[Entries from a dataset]
* Start *

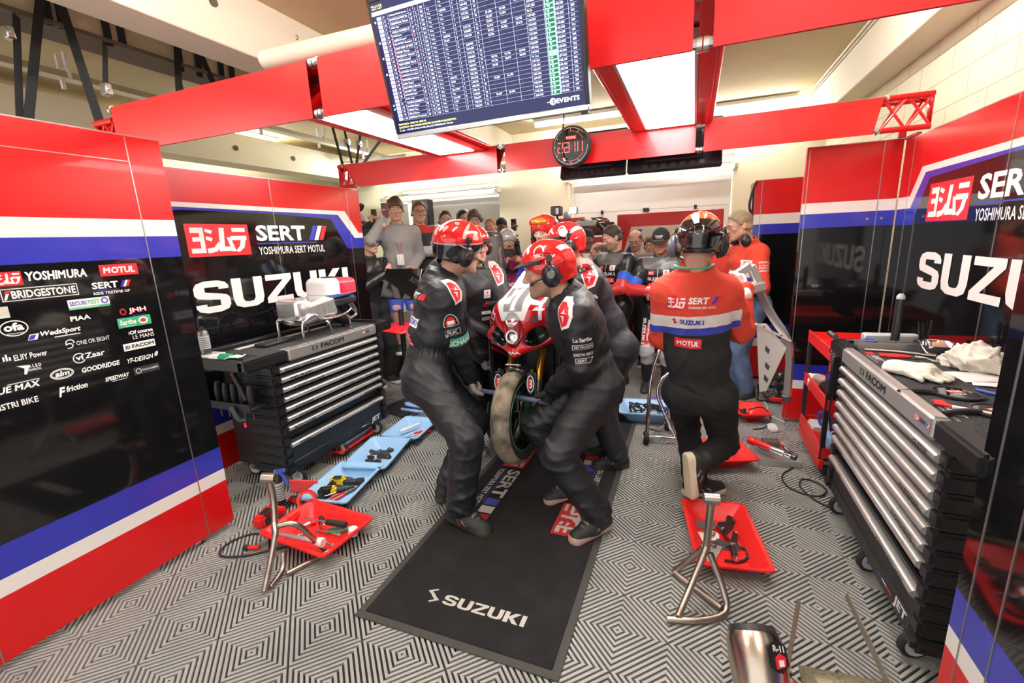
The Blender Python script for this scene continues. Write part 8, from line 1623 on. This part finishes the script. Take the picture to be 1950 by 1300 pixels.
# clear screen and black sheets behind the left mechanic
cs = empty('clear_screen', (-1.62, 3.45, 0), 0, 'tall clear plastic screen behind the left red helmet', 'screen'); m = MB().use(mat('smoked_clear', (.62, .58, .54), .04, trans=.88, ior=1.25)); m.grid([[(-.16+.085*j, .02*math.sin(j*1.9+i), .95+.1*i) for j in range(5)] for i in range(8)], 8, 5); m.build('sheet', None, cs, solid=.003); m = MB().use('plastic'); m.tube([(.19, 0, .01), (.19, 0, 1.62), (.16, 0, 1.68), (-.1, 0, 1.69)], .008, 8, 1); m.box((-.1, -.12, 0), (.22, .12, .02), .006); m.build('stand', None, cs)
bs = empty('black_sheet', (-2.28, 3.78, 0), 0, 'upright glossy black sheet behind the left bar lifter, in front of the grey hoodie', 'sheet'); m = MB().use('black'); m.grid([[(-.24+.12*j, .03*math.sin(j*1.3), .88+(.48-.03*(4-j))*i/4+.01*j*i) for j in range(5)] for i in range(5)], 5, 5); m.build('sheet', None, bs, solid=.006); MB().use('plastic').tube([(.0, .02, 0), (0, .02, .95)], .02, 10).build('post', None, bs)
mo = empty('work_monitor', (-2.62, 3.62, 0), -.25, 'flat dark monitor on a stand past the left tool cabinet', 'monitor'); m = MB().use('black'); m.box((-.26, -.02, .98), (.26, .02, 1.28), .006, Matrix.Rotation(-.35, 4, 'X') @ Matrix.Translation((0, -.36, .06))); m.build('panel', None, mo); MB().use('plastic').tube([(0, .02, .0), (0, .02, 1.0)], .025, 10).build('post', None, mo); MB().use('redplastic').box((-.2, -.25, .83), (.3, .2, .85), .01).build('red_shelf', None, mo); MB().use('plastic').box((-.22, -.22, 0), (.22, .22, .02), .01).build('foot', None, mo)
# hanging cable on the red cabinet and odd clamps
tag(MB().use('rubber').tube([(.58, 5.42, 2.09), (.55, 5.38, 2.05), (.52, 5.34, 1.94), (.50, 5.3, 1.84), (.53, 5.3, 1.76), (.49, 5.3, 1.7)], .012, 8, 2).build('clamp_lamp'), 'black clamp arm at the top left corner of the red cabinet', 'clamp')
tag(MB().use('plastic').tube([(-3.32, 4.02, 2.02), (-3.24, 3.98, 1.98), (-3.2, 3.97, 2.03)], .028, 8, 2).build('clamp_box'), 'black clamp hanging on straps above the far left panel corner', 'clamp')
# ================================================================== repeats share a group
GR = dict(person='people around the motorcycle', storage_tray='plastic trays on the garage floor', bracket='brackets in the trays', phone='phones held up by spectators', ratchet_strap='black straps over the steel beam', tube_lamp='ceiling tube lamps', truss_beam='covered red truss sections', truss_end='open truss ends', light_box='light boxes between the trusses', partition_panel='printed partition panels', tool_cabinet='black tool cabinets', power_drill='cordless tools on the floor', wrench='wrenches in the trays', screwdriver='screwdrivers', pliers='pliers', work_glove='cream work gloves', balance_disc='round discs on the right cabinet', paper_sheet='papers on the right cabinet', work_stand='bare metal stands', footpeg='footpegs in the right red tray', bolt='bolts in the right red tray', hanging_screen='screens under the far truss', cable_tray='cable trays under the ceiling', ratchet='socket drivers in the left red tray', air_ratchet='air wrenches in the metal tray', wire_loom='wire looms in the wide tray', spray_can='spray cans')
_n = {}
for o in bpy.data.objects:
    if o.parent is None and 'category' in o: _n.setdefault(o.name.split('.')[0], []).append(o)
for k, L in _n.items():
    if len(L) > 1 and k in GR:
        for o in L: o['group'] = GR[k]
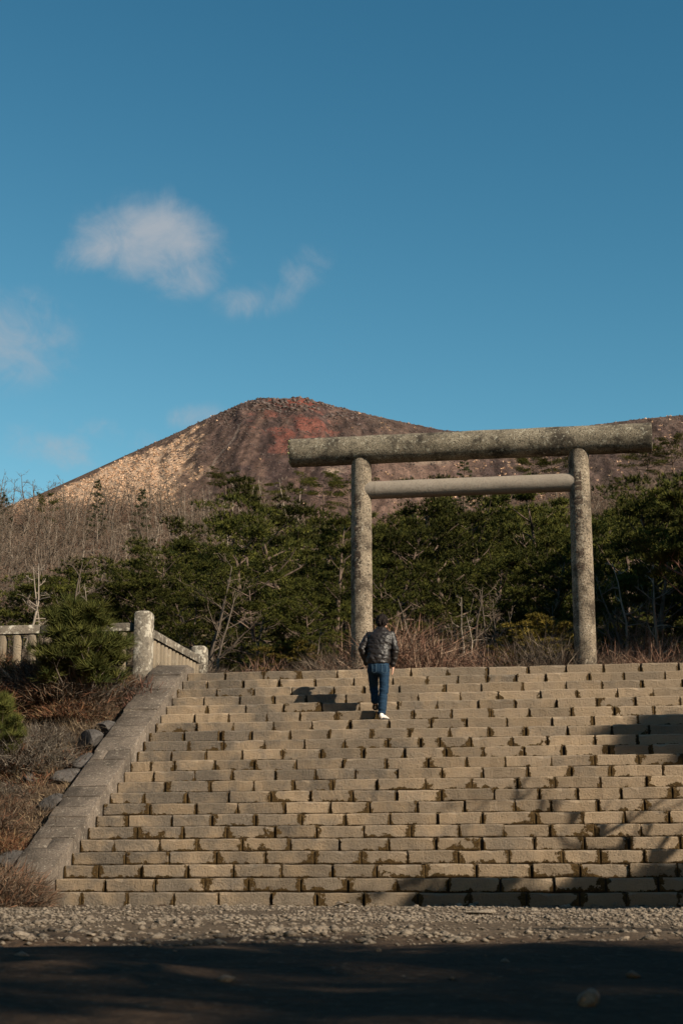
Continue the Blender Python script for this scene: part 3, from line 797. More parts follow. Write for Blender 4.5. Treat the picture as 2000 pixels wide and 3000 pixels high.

* End *

[Task description] Transcribe the complete set of entries verbatim. No pictures belong in the copy.

[Correct answer]
The Blender Python script for this scene continues. Write part 8, from line 1623 on. This part finishes the script. Take the picture to be 1950 by 1300 pixels.
# clear screen and black sheets behind the left mechanic
cs = empty('clear_screen', (-1.62, 3.45, 0), 0, 'tall clear plastic screen behind the left red helmet', 'screen'); m = MB().use(mat('smoked_clear', (.62, .58, .54), .04, trans=.88, ior=1.25)); m.grid([[(-.16+.085*j, .02*math.sin(j*1.9+i), .95+.1*i) for j in range(5)] for i in range(8)], 8, 5); m.build('sheet', None, cs, solid=.003); m = MB().use('plastic'); m.tube([(.19, 0, .01), (.19, 0, 1.62), (.16, 0, 1.68), (-.1, 0, 1.69)], .008, 8, 1); m.box((-.1, -.12, 0), (.22, .12, .02), .006); m.build('stand', None, cs)
bs = empty('black_sheet', (-2.28, 3.78, 0), 0, 'upright glossy black sheet behind the left bar lifter, in front of the grey hoodie', 'sheet'); m = MB().use('black'); m.grid([[(-.24+.12*j, .03*math.sin(j*1.3), .88+(.48-.03*(4-j))*i/4+.01*j*i) for j in range(5)] for i in range(5)], 5, 5); m.build('sheet', None, bs, solid=.006); MB().use('plastic').tube([(.0, .02, 0), (0, .02, .95)], .02, 10).build('post', None, bs)
mo = empty('work_monitor', (-2.62, 3.62, 0), -.25, 'flat dark monitor on a stand past the left tool cabinet', 'monitor'); m = MB().use('black'); m.box((-.26, -.02, .98), (.26, .02, 1.28), .006, Matrix.Rotation(-.35, 4, 'X') @ Matrix.Translation((0, -.36, .06))); m.build('panel', None, mo); MB().use('plastic').tube([(0, .02, .0), (0, .02, 1.0)], .025, 10).build('post', None, mo); MB().use('redplastic').box((-.2, -.25, .83), (.3, .2, .85), .01).build('red_shelf', None, mo); MB().use('plastic').box((-.22, -.22, 0), (.22, .22, .02), .01).build('foot', None, mo)
# hanging cable on the red cabinet and odd clamps
tag(MB().use('rubber').tube([(.58, 5.42, 2.09), (.55, 5.38, 2.05), (.52, 5.34, 1.94), (.50, 5.3, 1.84), (.53, 5.3, 1.76), (.49, 5.3, 1.7)], .012, 8, 2).build('clamp_lamp'), 'black clamp arm at the top left corner of the red cabinet', 'clamp')
tag(MB().use('plastic').tube([(-3.32, 4.02, 2.02), (-3.24, 3.98, 1.98), (-3.2, 3.97, 2.03)], .028, 8, 2).build('clamp_box'), 'black clamp hanging on straps above the far left panel corner', 'clamp')
# ================================================================== repeats share a group
GR = dict(person='people around the motorcycle', storage_tray='plastic trays on the garage floor', bracket='brackets in the trays', phone='phones held up by spectators', ratchet_strap='black straps over the steel beam', tube_lamp='ceiling tube lamps', truss_beam='covered red truss sections', truss_end='open truss ends', light_box='light boxes between the trusses', partition_panel='printed partition panels', tool_cabinet='black tool cabinets', power_drill='cordless tools on the floor', wrench='wrenches in the trays', screwdriver='screwdrivers', pliers='pliers', work_glove='cream work gloves', balance_disc='round discs on the right cabinet', paper_sheet='papers on the right cabinet', work_stand='bare metal stands', footpeg='footpegs in the right red tray', bolt='bolts in the right red tray', hanging_screen='screens under the far truss', cable_tray='cable trays under the ceiling', ratchet='socket drivers in the left red tray', air_ratchet='air wrenches in the metal tray', wire_loom='wire looms in the wide tray', spray_can='spray cans')
_n = {}
for o in bpy.data.objects:
    if o.parent is None and 'category' in o: _n.setdefault(o.name.split('.')[0], []).append(o)
for k, L in _n.items():
    if len(L) > 1 and k in GR:
        for o in L: o['group'] = GR[k]
Continue the Blender Python script for this scene: part 3, from line 797. More parts follow. Write for Blender 4.5. Treat the picture as 2000 pixels wide and 3000 pixels high.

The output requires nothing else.